*Short task*
Would you restate all the data that follows, word for word?

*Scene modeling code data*

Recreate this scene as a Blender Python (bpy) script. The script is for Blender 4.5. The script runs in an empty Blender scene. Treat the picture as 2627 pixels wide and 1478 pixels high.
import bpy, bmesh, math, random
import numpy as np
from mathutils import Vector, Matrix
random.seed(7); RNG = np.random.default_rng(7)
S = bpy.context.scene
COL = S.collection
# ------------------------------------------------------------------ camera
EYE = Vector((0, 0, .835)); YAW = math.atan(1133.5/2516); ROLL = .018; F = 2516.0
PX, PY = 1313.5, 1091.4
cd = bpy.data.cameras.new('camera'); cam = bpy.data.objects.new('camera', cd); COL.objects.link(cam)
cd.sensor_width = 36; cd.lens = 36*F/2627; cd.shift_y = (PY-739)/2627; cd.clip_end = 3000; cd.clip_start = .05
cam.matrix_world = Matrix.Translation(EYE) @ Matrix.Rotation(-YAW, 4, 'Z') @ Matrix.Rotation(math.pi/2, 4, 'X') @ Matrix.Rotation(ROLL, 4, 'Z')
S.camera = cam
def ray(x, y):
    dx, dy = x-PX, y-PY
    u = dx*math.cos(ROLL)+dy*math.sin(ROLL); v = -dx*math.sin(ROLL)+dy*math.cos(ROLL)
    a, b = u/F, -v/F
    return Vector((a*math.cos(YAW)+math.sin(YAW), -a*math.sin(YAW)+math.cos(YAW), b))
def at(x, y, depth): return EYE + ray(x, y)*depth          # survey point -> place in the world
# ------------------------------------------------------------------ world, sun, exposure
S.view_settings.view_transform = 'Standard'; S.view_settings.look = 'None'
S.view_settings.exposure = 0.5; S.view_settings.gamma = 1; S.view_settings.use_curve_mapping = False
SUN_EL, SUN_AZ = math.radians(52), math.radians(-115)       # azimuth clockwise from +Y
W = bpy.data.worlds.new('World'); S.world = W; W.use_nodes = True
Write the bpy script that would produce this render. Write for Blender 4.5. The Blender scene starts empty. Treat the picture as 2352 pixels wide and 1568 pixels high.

*Solution below*
Recreate this scene as a Blender Python (bpy) script. The script is for Blender 4.5. The script runs in an empty Blender scene. Treat the picture as 2627 pixels wide and 1478 pixels high.
import bpy, bmesh, math, random
import numpy as np
from mathutils import Vector, Matrix
random.seed(7); RNG = np.random.default_rng(7)
S = bpy.context.scene
COL = S.collection
# ------------------------------------------------------------------ camera
EYE = Vector((0, 0, .835)); YAW = math.atan(1133.5/2516); ROLL = .018; F = 2516.0
PX, PY = 1313.5, 1091.4
cd = bpy.data.cameras.new('camera'); cam = bpy.data.objects.new('camera', cd); COL.objects.link(cam)
cd.sensor_width = 36; cd.lens = 36*F/2627; cd.shift_y = (PY-739)/2627; cd.clip_end = 3000; cd.clip_start = .05
cam.matrix_world = Matrix.Translation(EYE) @ Matrix.Rotation(-YAW, 4, 'Z') @ Matrix.Rotation(math.pi/2, 4, 'X') @ Matrix.Rotation(ROLL, 4, 'Z')
S.camera = cam
def ray(x, y):
    dx, dy = x-PX, y-PY
    u = dx*math.cos(ROLL)+dy*math.sin(ROLL); v = -dx*math.sin(ROLL)+dy*math.cos(ROLL)
    a, b = u/F, -v/F
    return Vector((a*math.cos(YAW)+math.sin(YAW), -a*math.sin(YAW)+math.cos(YAW), b))
def at(x, y, depth): return EYE + ray(x, y)*depth          # survey point -> place in the world
# ------------------------------------------------------------------ world, sun, exposure
S.view_settings.view_transform = 'Standard'; S.view_settings.look = 'None'
S.view_settings.exposure = 0.5; S.view_settings.gamma = 1; S.view_settings.use_curve_mapping = False
SUN_EL, SUN_AZ = math.radians(52), math.radians(-115)       # azimuth clockwise from +Y
W = bpy.data.worlds.new('World'); S.world = W; W.use_nodes = True
Write the bpy script that would produce this render. Write for Blender 4.5. The Blender scene starts empty. Treat the picture as 2352 pixels wide and 1568 pixels high.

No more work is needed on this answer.